Note-se aqui a suprema ironia nesta classificação pelas potências ocidentais: os curdos são terroristas quando querem criar fronteiras onde, de facto, vivem. Os kosovares tinham direito a um país porque eram a maioria no sul da Sérvia. Os russófonos do Donbass são nazis e, por isso, não podem pedir autonomia. Os chechenos tinham direito à sua terra, no início do presente século, porque estavam lá há 200 anos – hoje, porém, em princípio já não, porque combatem ao lado dos russos na Ucrânia.
Como disse ali em cima, é um mercado muito volátil e a interpretação mostra-se difícil. Quero sempre torcer pelos bons, mas, neste caso, fico baralhado no meio das histórias. Viram mais que um argumento do Hitchcock. Mas recomendo para as férias, é mais entusiasmante do que o sudoku.
Quando os EUA pensavam que Bashar Al-Assad ia cair na guerra civil da Síria, meteram-se ao barulho e apoiaram as forças curdas que combatiam o regime. A principal frente era mantida pelo YPG (People Protection Units), uma unidade curda, conhecida por ser a extensão do PKK em território sírio.
Foram eles – a solo ou integrados nas forças democráticas sírias (SDF) – que combateram Al-Assad e o ISIS. Como de costume, os curdos foram à frente e deram o corpo ao manifesto para combater uma ameaça que era global: o Estado Islâmico.
Ou seja, os Estados Unidos, através da NATO, consideravam o PKK uma organização terrorista e, em simultâneo, aliavam-se ao “PKK da Síria” para terem o trabalhinho sujo feito. Erdogan não gostou, mas comeu sem calar. No fim, como de costume, os curdos foram abandonados à sua sorte contra nova chacina turca que aproveitou a guerra civil síria para resolver assuntos internos.
Portanto, os curdos conseguiram ser terroristas e combatentes da liberdade no mesmo dia. E abandonados no seguinte. Não é para todos.
Agora, em Madrid, Erdogan conseguiu que a Suécia e a Finlândia não só considerassem o PKK como uma organização terrorista como os obrigou a terminar o embargo de armas para a Turquia. A Suécia é um dos maiores fabricantes de armas a nível europeu e a NATO aludiu a essa mais-valia com a entrada do novo membro.

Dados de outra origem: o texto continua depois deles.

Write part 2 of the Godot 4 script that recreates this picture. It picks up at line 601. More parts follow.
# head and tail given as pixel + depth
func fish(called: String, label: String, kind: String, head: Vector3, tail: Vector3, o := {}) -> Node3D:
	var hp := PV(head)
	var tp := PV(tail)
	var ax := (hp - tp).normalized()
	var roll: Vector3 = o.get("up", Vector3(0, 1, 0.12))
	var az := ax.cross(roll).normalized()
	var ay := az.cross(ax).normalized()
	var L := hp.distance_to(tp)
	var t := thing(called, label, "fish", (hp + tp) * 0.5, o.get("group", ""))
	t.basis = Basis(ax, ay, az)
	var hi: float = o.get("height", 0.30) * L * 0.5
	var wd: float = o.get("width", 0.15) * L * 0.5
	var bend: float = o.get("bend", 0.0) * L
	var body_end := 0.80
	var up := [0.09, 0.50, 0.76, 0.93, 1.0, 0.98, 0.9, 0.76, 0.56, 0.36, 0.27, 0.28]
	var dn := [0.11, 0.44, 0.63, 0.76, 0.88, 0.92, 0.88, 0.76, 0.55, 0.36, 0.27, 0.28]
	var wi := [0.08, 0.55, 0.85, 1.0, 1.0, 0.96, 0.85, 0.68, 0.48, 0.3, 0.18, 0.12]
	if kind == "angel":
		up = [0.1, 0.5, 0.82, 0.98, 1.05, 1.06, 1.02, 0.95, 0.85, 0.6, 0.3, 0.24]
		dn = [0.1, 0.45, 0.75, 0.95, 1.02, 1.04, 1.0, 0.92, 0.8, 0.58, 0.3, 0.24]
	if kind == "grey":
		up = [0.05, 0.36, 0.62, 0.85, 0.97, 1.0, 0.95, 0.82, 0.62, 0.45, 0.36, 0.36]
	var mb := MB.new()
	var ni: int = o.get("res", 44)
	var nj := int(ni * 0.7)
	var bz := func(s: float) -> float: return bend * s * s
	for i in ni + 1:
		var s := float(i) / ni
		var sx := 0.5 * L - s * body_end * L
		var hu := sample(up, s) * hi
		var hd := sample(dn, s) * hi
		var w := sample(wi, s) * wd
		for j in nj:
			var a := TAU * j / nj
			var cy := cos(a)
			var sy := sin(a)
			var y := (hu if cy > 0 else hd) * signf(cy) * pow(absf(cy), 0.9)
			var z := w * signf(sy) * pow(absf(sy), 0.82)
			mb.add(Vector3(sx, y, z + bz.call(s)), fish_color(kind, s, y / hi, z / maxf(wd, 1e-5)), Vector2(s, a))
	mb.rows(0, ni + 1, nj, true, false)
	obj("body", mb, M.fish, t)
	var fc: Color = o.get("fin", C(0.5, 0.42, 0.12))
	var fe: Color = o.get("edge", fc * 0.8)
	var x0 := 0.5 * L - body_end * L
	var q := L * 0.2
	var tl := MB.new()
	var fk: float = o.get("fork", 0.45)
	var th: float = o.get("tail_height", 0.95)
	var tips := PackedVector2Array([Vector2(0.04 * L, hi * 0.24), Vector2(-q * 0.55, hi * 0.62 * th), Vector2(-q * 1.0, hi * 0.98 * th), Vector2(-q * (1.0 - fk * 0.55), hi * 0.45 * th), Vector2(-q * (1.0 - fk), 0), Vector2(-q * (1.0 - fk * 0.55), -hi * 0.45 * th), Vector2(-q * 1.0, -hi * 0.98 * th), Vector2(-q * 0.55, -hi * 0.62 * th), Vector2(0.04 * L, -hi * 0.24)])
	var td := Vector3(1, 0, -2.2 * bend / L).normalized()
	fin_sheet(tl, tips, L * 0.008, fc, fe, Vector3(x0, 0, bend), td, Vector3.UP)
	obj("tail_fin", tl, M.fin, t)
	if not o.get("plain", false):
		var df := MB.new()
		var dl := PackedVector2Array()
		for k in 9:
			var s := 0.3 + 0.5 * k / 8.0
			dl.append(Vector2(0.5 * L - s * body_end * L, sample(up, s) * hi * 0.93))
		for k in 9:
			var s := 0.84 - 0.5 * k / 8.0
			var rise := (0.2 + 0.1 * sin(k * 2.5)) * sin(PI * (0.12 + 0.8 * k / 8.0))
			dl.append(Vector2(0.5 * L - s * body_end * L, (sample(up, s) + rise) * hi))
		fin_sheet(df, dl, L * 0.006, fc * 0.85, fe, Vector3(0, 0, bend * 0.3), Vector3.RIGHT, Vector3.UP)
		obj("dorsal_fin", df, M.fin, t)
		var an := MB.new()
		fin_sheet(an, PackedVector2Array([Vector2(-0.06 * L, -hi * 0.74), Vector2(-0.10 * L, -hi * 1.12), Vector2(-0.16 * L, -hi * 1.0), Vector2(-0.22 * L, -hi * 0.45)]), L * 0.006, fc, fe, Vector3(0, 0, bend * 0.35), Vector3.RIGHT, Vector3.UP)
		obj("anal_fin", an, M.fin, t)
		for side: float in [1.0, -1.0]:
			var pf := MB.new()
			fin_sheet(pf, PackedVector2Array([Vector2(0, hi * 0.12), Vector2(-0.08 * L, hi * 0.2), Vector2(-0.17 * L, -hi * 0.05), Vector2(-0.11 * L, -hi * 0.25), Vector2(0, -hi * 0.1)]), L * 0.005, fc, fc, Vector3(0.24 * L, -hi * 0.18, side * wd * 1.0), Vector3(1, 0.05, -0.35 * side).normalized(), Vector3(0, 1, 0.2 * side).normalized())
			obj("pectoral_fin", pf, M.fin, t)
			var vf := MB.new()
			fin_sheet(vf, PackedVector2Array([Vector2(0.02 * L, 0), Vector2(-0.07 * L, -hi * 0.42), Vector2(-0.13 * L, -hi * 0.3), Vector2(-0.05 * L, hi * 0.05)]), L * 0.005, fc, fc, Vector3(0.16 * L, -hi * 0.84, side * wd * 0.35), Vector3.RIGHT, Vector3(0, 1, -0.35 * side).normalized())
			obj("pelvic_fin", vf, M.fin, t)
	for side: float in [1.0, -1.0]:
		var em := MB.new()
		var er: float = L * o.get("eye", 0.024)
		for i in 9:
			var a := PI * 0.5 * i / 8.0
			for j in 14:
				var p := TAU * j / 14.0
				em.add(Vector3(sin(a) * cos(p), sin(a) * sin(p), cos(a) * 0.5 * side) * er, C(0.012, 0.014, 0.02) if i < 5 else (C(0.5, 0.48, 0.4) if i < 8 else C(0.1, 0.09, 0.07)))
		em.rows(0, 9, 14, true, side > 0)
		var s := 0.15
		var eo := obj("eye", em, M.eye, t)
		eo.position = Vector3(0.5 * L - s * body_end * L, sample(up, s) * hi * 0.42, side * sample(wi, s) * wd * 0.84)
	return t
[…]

A partir de agora, não só acaba o asilo para os curdos como, sempre que Erdogan quiser, a Suécia tem de lhe fornecer armas, ao abrigo dos protocolos da Aliança, para que ele possa arrasar mais umas vilas no Curdistão.
De uma assentada, a Suécia cria um problema interno – o óbvio descontentamento da enorme comunidade curda – e passa a contribuir directamente para mais uma guerra. Cessa o apoio à maior população do Mundo sem território (30 milhões) e passa a fornecer armas a um país não-democrático.
Nada mau para uma terça-feira de manhã nos escritórios da NATO.
Só não vislumbra a paz, aqui, quem estiver provido de “óbvia” má vontade.